僕は政治学者で歴史家である御厨貴さんと、どうしても今の日本について語りたくなった。御厨さんとはこれまで何度も議論を交わしてきた。僕の番組にも出てもらったし、対談も何度もした。意見は一致することも全く異にすることもあった。しかし、その知見、歴史観に対する信頼はずっと変わらない。だから僕は戦後最大級の危機を迎えていると思っている今、集中的に話したかった。

日本という国家のあり方、それは明治と戦後という、それぞれの時代環境の中でどのように構築され、その目的は達せられたのか、安全保障はいつの時代においても最優先の課題であるが、その対処は適切であったのか、政治家、国民は一時の感情に流され判断を誤ったのか、聞きたいことは無数にあった。それを次々にぶつけてみた。

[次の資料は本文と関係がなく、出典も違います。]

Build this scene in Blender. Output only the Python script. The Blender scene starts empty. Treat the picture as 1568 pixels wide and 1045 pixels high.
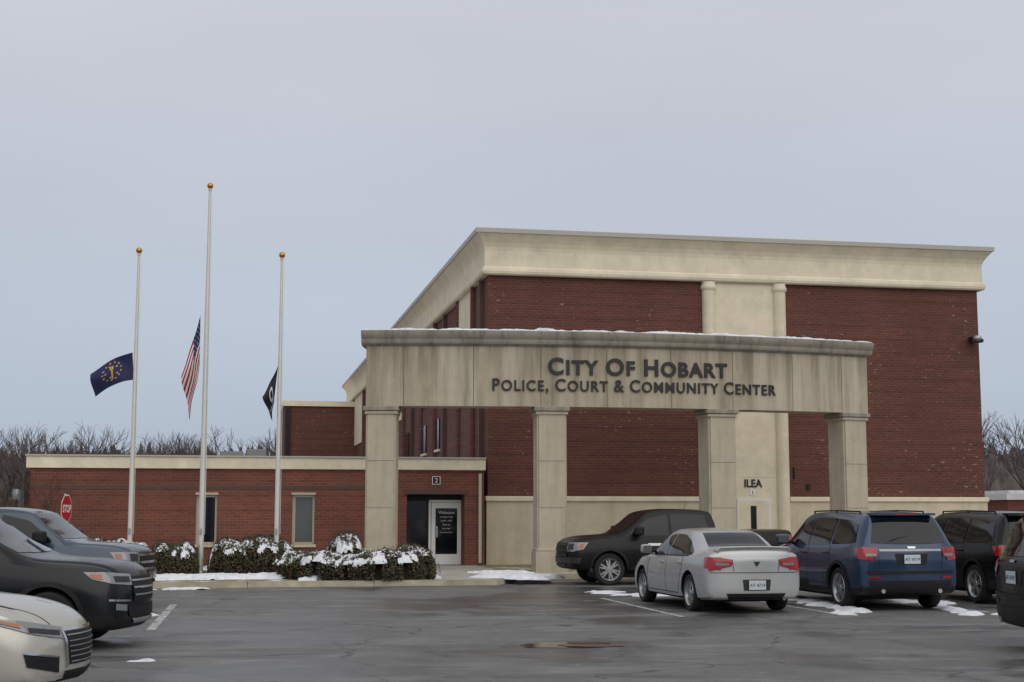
import bpy, bmesh, math, random
import numpy as np
from mathutils import Vector, noise, Matrix
from mathutils.bvhtree import BVHTree
random.seed(7)
S=bpy.context.scene
S.view_settings.view_transform='Standard'
S.view_settings.look='None'
S.view_settings.exposure=0
# ---------------------------------------------------------------- camera
F=2178.0; TH=math.atan(264/F); CH=1.75
cam=bpy.data.cameras.new('camera'); co=bpy.data.objects.new('camera',cam)
S.collection.objects.link(co); S.camera=co
cam.sensor_width=36; cam.lens=36*F/1568; cam.clip_end=3000
co.location=(0,0,CH); co.rotation_euler=(math.pi/2+TH,0,0)
def ray(px,py):
    u=(px-784)/F; v=(522.5-py)/F
    return Vector((u,math.cos(TH)-v*math.sin(TH),math.sin(TH)+v*math.cos(TH)))
def at_y(px,py,Y):
    d=ray(px,py); t=Y/d.y
    return Vector((d.x*t,Y,CH+d.z*t))
def on_z(px,py,z=0):
    d=ray(px,py); t=(z-CH)/d.z
    return Vector((d.x*t,d.y*t,z))
PSI=math.radians(11)
BO=Vector((-0.78,46,0)); BA=Vector((math.cos(PSI),math.sin(PSI),0)); BB=Vector((-math.sin(PSI),math.cos(PSI),0))
def on_b(px,py,b):
    d=ray(px,py); C=Vector((0,0,CH))
    t=(b-(C-BO).dot(BB))/d.dot(BB)
    P=C+d*t
    return (P-BO).dot(BA),P.z
def loc(a,b,z=0): return BO+BA*a+BB*b+Vector((0,0,z))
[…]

昨年の5月と7月、2人で徹底的に議論した。その最中の7月8日、衝撃的な事件が起こる。安倍元首相が暗殺された。戦後はもうないと思い込んでいたテロリズム。事件の4日後、2人でこの問題を、その後の政治についてまた語った。今考えるとそれはとても貴重な機会だった。その対談は、『日本という国家』(河出書房新社)として出版した。

2023年、戦後は明治維新から敗戦までの年月を越える。戦争のない戦後は本当に続けられるのか。とても不安に思う。だからこそ、これからも言論の自由と平和を守りたい。